** start of Information provided **
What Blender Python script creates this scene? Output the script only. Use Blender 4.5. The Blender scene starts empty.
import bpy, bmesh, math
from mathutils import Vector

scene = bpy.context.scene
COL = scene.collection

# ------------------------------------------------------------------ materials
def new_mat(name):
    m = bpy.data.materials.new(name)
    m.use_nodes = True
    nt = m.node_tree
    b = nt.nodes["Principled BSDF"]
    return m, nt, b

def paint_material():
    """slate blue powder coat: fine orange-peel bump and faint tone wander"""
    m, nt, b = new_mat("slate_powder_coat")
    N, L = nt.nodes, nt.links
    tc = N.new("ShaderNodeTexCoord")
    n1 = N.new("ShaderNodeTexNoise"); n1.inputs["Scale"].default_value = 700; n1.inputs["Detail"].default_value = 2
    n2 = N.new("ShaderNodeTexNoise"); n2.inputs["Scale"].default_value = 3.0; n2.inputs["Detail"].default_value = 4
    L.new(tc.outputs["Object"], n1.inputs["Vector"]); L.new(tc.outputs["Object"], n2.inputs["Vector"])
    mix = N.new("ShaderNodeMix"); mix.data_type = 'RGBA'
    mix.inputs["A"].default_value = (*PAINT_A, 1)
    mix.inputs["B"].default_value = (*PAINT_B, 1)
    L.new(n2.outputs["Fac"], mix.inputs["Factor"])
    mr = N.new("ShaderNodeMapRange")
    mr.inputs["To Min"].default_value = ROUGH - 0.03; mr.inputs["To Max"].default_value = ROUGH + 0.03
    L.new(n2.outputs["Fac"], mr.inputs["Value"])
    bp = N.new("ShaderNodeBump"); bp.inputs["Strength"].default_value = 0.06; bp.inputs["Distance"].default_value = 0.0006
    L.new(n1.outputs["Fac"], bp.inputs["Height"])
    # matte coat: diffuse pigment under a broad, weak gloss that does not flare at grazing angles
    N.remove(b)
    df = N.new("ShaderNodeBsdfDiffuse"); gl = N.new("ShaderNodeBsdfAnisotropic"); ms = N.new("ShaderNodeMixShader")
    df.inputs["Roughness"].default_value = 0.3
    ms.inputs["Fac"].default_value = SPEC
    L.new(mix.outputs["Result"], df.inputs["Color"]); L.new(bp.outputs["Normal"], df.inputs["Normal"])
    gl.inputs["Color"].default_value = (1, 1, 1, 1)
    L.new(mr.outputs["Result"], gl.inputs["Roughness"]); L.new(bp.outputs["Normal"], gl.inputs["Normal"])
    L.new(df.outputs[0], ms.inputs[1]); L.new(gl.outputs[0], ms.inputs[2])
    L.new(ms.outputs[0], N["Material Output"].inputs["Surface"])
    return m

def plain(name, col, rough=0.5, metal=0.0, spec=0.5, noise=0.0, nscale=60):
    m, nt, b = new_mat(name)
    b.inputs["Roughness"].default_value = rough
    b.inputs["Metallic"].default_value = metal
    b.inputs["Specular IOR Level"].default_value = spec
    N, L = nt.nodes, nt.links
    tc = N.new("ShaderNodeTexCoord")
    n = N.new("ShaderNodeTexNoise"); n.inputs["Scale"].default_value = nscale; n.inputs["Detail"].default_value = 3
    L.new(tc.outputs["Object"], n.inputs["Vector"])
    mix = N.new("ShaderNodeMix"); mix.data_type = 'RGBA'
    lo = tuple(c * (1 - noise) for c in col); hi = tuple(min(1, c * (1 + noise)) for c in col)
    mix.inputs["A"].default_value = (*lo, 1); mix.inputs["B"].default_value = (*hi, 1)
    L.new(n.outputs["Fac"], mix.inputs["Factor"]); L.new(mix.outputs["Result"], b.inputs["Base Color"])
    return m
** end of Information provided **
> **To be done**: Retype all of the material above with every character intact.

> **Written response**:
What Blender Python script creates this scene? Output the script only. Use Blender 4.5. The Blender scene starts empty.
import bpy, bmesh, math
from mathutils import Vector

scene = bpy.context.scene
COL = scene.collection

# ------------------------------------------------------------------ materials
def new_mat(name):
    m = bpy.data.materials.new(name)
    m.use_nodes = True
    nt = m.node_tree
    b = nt.nodes["Principled BSDF"]
    return m, nt, b

def paint_material():
    """slate blue powder coat: fine orange-peel bump and faint tone wander"""
    m, nt, b = new_mat("slate_powder_coat")
    N, L = nt.nodes, nt.links
    tc = N.new("ShaderNodeTexCoord")
    n1 = N.new("ShaderNodeTexNoise"); n1.inputs["Scale"].default_value = 700; n1.inputs["Detail"].default_value = 2
    n2 = N.new("ShaderNodeTexNoise"); n2.inputs["Scale"].default_value = 3.0; n2.inputs["Detail"].default_value = 4
    L.new(tc.outputs["Object"], n1.inputs["Vector"]); L.new(tc.outputs["Object"], n2.inputs["Vector"])
    mix = N.new("ShaderNodeMix"); mix.data_type = 'RGBA'
    mix.inputs["A"].default_value = (*PAINT_A, 1)
    mix.inputs["B"].default_value = (*PAINT_B, 1)
    L.new(n2.outputs["Fac"], mix.inputs["Factor"])
    mr = N.new("ShaderNodeMapRange")
    mr.inputs["To Min"].default_value = ROUGH - 0.03; mr.inputs["To Max"].default_value = ROUGH + 0.03
    L.new(n2.outputs["Fac"], mr.inputs["Value"])
    bp = N.new("ShaderNodeBump"); bp.inputs["Strength"].default_value = 0.06; bp.inputs["Distance"].default_value = 0.0006
    L.new(n1.outputs["Fac"], bp.inputs["Height"])
    # matte coat: diffuse pigment under a broad, weak gloss that does not flare at grazing angles
    N.remove(b)
    df = N.new("ShaderNodeBsdfDiffuse"); gl = N.new("ShaderNodeBsdfAnisotropic"); ms = N.new("ShaderNodeMixShader")
    df.inputs["Roughness"].default_value = 0.3
    ms.inputs["Fac"].default_value = SPEC
    L.new(mix.outputs["Result"], df.inputs["Color"]); L.new(bp.outputs["Normal"], df.inputs["Normal"])
    gl.inputs["Color"].default_value = (1, 1, 1, 1)
    L.new(mr.outputs["Result"], gl.inputs["Roughness"]); L.new(bp.outputs["Normal"], gl.inputs["Normal"])
    L.new(df.outputs[0], ms.inputs[1]); L.new(gl.outputs[0], ms.inputs[2])
    L.new(ms.outputs[0], N["Material Output"].inputs["Surface"])
    return m

def plain(name, col, rough=0.5, metal=0.0, spec=0.5, noise=0.0, nscale=60):
    m, nt, b = new_mat(name)
    b.inputs["Roughness"].default_value = rough
    b.inputs["Metallic"].default_value = metal
    b.inputs["Specular IOR Level"].default_value = spec
    N, L = nt.nodes, nt.links
    tc = N.new("ShaderNodeTexCoord")
    n = N.new("ShaderNodeTexNoise"); n.inputs["Scale"].default_value = nscale; n.inputs["Detail"].default_value = 3
    L.new(tc.outputs["Object"], n.inputs["Vector"])
    mix = N.new("ShaderNodeMix"); mix.data_type = 'RGBA'
    lo = tuple(c * (1 - noise) for c in col); hi = tuple(min(1, c * (1 + noise)) for c in col)
    mix.inputs["A"].default_value = (*lo, 1); mix.inputs["B"].default_value = (*hi, 1)
    L.new(n.outputs["Fac"], mix.inputs["Factor"]); L.new(mix.outputs["Result"], b.inputs["Base Color"])
    return m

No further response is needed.